Rs 74 lakh crore AUM, 241 million folios — Are you holding too many mutual funds?
Investors often grapple with the question of how many mutual funds to include in their portfolio. Excessive diversification is a common mistake, leading to a crowded portfolio that doesn’t necessarily decrease risk. The Indian mutual fund industry, currently managing an asset under management (AUM) of Rs 74.41 trillion, sees numerous investors falling into this trap. The rise in mutual fund folios to 241.3 million, including nearly 190.7 million retail investors and high net worth individuals, indicates a strong reliance on mutual funds for wealth creation. However, adding too many schemes can cause overlap, concentrating risk rather than mitigating it. “You know, we think diversification is—as practiced generally—makes very little sense for anyone that knows what they’re doing…it is a protection against ignorance,” Equitymaster noted in a report.
It noted that a balanced approach suggests holding no more than 5 to 7 unique equity schemes as part of the core portfolio. This includes a mix of large cap, flexi-cap, value, and contra funds, making up 65-70% of the portfolio.
The satellite portion, comprising 30-35%, could include aggressive hybrid and mid-cap funds, with small-cap funds for those with a high-risk appetite. This strategy is aimed at achieving an investment horizon of 7-8 years or more. The inclusion of tax-saving mutual funds, such as Equity Linked Savings Schemes (ELSS), can also be considered for tax efficiency under the old tax regime, allowing deductions up to Rs 1.5 lakh annually.
Source: Equitymaster
For a well-rounded portfolio, it is advisable to include around four debt funds. These are not risk-free like bank fixed deposits and should be chosen based on liquidity needs and investment horizon. Options such as banking & PSU debt funds or dynamic bond funds cater to different timeframes. For shorter durations, liquid funds offer capital preservation and liquidity through investments in Treasury bills and short-term debt securities. Additionally, gold funds, either through ETFs or savings funds, serve as a hedge and store of value, particularly during economic uncertainties.
The tactical allocation within a portfolio can be enhanced with a multi-asset fund, providing exposure to equity, debt, and gold, while some funds even include silver ETFs, REITs, and overseas equities. This flexibility allows fund managers to dynamically adjust allocations based on market conditions, potentially earning risk-adjusted returns over a 3 to 5-year period. Overall, investors may consider a total of 13 to 15 mutual fund schemes, depending on their risk profile and investment goals, ensuring each addition aligns with their strategy and does not duplicate existing holdings.

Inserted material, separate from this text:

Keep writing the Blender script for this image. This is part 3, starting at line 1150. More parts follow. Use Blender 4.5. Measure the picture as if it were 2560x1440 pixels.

In conclusion, the focus should be on quality over quantity when selecting mutual funds. Avoid investing based on external suggestions or past performance, as these do not guarantee future returns. A mutual fund portfolio should be crafted with a clear understanding of one’s financial goals, risk tolerance, and the time frame for achieving these objectives. A well-structured portfolio, with carefully chosen schemes, can optimise returns while maintaining manageable risk levels.